Below is some material; set it all down exactly, apart from the pictures.

Data provided
══════

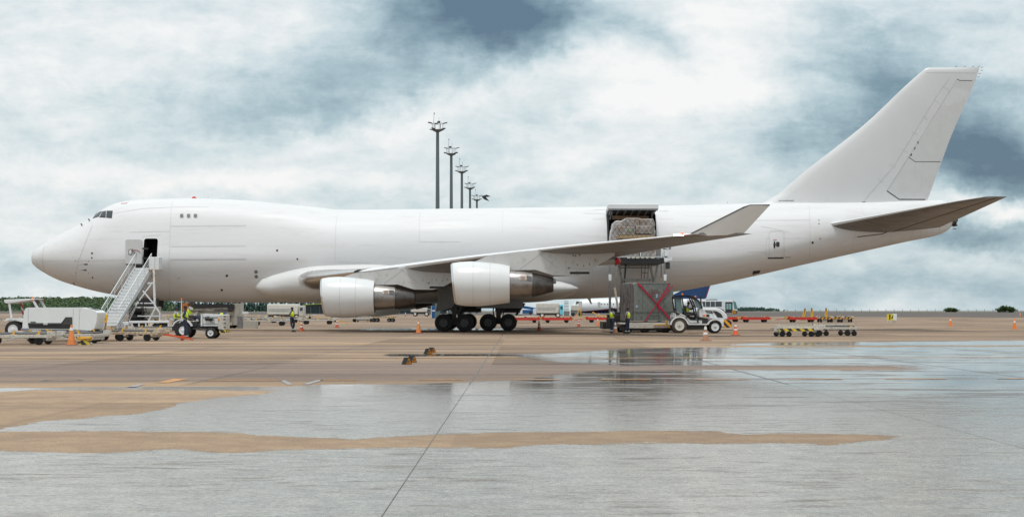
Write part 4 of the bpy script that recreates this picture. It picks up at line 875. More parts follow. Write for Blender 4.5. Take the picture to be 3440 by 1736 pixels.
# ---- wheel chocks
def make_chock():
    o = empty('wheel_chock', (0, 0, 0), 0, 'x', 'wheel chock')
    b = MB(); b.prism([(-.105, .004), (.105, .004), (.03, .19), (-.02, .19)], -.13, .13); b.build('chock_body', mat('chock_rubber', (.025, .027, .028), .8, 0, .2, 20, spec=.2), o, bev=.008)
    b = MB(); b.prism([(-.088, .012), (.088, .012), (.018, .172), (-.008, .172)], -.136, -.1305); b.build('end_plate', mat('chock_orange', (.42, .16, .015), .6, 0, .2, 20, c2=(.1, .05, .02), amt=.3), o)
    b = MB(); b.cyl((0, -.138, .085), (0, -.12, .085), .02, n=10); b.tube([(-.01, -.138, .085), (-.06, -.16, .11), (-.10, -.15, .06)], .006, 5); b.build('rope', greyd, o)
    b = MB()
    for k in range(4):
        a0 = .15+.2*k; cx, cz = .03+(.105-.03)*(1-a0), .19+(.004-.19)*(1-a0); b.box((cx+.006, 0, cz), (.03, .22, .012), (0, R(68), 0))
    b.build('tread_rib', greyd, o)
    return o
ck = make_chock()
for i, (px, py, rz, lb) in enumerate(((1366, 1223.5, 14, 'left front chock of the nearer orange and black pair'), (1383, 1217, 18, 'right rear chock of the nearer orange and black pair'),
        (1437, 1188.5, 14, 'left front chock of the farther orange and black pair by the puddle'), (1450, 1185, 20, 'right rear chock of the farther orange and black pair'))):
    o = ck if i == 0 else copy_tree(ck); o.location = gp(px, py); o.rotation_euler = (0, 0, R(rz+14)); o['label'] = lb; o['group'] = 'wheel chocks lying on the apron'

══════

Result of the exercise
Write part 4 of the bpy script that recreates this picture. It picks up at line 875. More parts follow. Write for Blender 4.5. Take the picture to be 3440 by 1736 pixels.
# ---- wheel chocks
def make_chock():
    o = empty('wheel_chock', (0, 0, 0), 0, 'x', 'wheel chock')
    b = MB(); b.prism([(-.105, .004), (.105, .004), (.03, .19), (-.02, .19)], -.13, .13); b.build('chock_body', mat('chock_rubber', (.025, .027, .028), .8, 0, .2, 20, spec=.2), o, bev=.008)
    b = MB(); b.prism([(-.088, .012), (.088, .012), (.018, .172), (-.008, .172)], -.136, -.1305); b.build('end_plate', mat('chock_orange', (.42, .16, .015), .6, 0, .2, 20, c2=(.1, .05, .02), amt=.3), o)
    b = MB(); b.cyl((0, -.138, .085), (0, -.12, .085), .02, n=10); b.tube([(-.01, -.138, .085), (-.06, -.16, .11), (-.10, -.15, .06)], .006, 5); b.build('rope', greyd, o)
    b = MB()
    for k in range(4):
        a0 = .15+.2*k; cx, cz = .03+(.105-.03)*(1-a0), .19+(.004-.19)*(1-a0); b.box((cx+.006, 0, cz), (.03, .22, .012), (0, R(68), 0))
    b.build('tread_rib', greyd, o)
    return o
ck = make_chock()
for i, (px, py, rz, lb) in enumerate(((1366, 1223.5, 14, 'left front chock of the nearer orange and black pair'), (1383, 1217, 18, 'right rear chock of the nearer orange and black pair'),
        (1437, 1188.5, 14, 'left front chock of the farther orange and black pair by the puddle'), (1450, 1185, 20, 'right rear chock of the farther orange and black pair'))):
    o = ck if i == 0 else copy_tree(ck); o.location = gp(px, py); o.rotation_euler = (0, 0, R(rz+14)); o['label'] = lb; o['group'] = 'wheel chocks lying on the apron'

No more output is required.